Now there’s a revolution in linguistics, for ya, heh.
I’m writing this from London, by the way, clear evidence that I’m addicted to the internet.
In the 70s as part of the Wisconsin Native American Languages Project I created an English key to Bloomfield’s Menominee Lexicon. The tribe should have copies lying about somewhere.
Ken
Ken Miner’s English key, as well as Bloomfield’s lexicon and some texts and grammars, are posted at the Center for Menominee Language, Culture, and Art. There are also links to video language lessons.
Excellent — thanks for finding and sharing that!
And the Enigmatic Mermaid’s blog is still at its address from 20 years ago! (Though the last update was 15 years ago, if still active it would have beat this place by 6 months). It’s a small miracle that blogspot.com has not vanished like other platforms of that era.
Google bought it, and Google still exists.

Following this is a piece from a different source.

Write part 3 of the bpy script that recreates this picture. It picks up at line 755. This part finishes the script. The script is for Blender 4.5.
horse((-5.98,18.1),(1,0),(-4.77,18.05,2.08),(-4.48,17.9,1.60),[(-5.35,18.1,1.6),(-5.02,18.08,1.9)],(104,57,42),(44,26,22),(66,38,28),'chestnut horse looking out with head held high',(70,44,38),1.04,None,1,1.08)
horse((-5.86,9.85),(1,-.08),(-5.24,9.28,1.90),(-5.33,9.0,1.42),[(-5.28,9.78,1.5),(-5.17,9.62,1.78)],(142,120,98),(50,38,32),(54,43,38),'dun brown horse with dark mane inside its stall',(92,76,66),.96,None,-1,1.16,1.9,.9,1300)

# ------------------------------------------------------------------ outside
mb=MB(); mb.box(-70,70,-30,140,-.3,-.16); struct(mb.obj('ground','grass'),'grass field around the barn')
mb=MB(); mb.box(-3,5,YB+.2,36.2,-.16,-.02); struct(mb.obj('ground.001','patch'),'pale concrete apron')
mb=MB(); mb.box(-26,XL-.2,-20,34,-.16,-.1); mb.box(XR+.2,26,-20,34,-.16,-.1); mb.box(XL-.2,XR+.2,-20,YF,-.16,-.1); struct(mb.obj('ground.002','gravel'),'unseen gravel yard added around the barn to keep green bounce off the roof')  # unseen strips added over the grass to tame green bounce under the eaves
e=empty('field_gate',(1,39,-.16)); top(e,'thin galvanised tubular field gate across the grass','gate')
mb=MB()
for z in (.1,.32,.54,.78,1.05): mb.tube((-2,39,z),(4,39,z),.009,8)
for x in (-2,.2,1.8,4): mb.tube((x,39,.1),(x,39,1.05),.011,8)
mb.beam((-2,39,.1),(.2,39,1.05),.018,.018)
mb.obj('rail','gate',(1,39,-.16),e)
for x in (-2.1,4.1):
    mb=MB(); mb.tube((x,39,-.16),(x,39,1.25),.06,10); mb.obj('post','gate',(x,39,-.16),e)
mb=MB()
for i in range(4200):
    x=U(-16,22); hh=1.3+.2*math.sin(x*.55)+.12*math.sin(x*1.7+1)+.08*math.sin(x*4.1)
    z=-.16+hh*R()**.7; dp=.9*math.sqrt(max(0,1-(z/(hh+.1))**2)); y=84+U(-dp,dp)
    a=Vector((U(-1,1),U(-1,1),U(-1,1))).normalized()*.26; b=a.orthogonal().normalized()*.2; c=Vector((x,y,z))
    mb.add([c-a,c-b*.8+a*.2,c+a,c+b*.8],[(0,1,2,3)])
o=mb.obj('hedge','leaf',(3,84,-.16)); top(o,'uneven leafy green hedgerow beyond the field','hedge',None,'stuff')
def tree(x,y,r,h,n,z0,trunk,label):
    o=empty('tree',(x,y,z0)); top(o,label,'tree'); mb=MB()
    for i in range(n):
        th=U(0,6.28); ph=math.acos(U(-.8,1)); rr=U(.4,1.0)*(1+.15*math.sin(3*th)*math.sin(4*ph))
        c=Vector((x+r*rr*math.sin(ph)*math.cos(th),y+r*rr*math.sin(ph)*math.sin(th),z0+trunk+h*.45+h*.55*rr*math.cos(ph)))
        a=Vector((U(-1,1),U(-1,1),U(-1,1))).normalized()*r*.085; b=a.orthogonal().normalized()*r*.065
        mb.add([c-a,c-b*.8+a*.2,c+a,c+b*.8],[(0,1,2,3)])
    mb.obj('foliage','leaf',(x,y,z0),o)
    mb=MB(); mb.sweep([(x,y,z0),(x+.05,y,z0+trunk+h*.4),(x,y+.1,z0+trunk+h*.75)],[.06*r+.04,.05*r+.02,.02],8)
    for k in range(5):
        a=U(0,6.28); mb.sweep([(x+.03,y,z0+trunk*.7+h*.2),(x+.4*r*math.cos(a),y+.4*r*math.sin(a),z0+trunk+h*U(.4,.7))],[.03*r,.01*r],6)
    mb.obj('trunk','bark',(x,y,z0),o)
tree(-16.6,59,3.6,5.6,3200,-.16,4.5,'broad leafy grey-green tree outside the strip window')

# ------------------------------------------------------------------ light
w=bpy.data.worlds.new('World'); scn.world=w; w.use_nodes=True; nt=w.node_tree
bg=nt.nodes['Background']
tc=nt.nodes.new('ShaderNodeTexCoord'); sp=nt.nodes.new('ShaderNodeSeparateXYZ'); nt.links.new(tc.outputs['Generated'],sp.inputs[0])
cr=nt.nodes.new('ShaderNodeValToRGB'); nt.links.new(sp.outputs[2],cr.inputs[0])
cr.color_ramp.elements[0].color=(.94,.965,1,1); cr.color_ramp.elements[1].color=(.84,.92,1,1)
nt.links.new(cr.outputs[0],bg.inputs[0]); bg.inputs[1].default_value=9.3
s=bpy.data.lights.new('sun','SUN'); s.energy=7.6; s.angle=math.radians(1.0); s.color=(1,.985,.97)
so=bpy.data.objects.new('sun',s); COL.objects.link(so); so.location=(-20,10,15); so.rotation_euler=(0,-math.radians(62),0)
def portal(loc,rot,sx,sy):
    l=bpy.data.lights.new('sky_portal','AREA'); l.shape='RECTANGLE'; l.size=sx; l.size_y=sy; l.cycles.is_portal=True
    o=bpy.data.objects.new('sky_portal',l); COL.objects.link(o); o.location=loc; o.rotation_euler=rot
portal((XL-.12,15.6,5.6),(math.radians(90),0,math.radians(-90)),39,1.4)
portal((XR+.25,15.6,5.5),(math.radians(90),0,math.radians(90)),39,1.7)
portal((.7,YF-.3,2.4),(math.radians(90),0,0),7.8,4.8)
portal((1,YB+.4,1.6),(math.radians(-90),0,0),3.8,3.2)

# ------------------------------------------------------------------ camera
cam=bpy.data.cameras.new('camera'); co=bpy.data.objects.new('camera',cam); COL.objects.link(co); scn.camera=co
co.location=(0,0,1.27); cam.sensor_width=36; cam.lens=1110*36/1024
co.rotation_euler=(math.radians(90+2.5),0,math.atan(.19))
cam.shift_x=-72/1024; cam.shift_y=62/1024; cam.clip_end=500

What’s interesting, though, is that Google hasn’t turned it off anyway, like it did with Google+ and a long list of other things it started.
Yes, your first sentence is a non sequitur.
Blogger/Blogspot is still a target for Google advertising, so evidently it pays for itself. I ran ads on my Blogger blog for six months and still hadn’t made enough for Google to send me a check, so I removed them.
Google has had lots of other targets for advertising, and except for the search engine itself that hasn’t kept them from closing down or reorganizing a lot of them (as DM says). But a Blogspot post from 2002 can still be found on the same URL, that is kind of unexpected. (Language Log has the same sort of persistence, and I think the various migrations of the Hattery has kept old URLs alive too, but probably with some fancy footwork by Songdog).
Bloomfield’s lexicon uses the symbols ε and · , but the English-Menominee key uses the digraph ae (representing a vowel in the area of /ε/ to /æ/) and the colon (vowel length marker) instead, to make it more accessible to people with ordinary typewriters and without familiarity with linguistics notation, since the purpose of the 1970s project was to write a textbook to help native speakers teach their own language without too much technical overhead. By the time they completed it, they’d replaced the colon with a macron on long vowels; presumably that was to make it look even less alien to English speakers, more like “real words”. That’s the spelling system that’s still in use in the online materials. Menominee at least seems to have avoided getting bogged down with multiple competing spelling systems.